This is a part of my homework assignment and im close to the final answer but not quite yet. I need to write a function that counts odd numbers in a list.
Create a recursive function count_odd(l) which takes as its only argument a list of integers. The function will return a count of the number of list elements that are odd, i.e., not evenly divisible by 2.
>>> print count_odd([]) 0 >>> print count_odd([1, 3, 5]) 3 >>> print count_odd([2, 4, 6]) 0 >>> print count_odd([0, 1, 1, 2, 3, 5, 8, 13, 21, 34, 55, 89, 144]) 8
Here is what i have so far: #- recursive function count_odd -#
def count_odd(l):
"""returns a count of the odd integers in l.

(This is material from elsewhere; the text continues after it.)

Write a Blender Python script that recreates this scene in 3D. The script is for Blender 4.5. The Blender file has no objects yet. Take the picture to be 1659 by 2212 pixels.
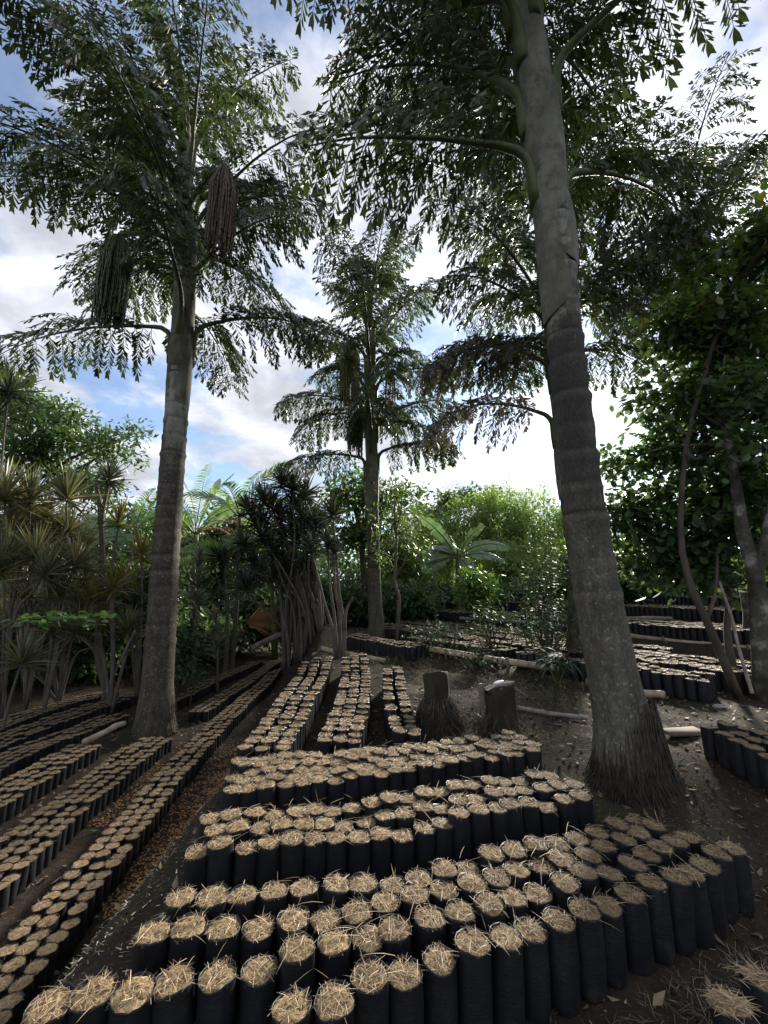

PRE: l is a list of integers.
POST: l is unchanged."""
count_odd=0
while count_odd<len(l):
if l[count_odd]%2==0:
count_odd=count_odd
else:
l[count_odd]%2!=0
count_odd=count_odd+1
return count_odd
#- test harness
print count_odd([])
print count_odd([1, 3, 5])
print count_odd([2, 4, 6])
print count_odd([0, 1, 1, 2, 3, 5, 8, 13, 21, 34, 55, 89, 144])
Can u help explain what im missing. The first two test harness works fine but i cant get the final two. Thanks!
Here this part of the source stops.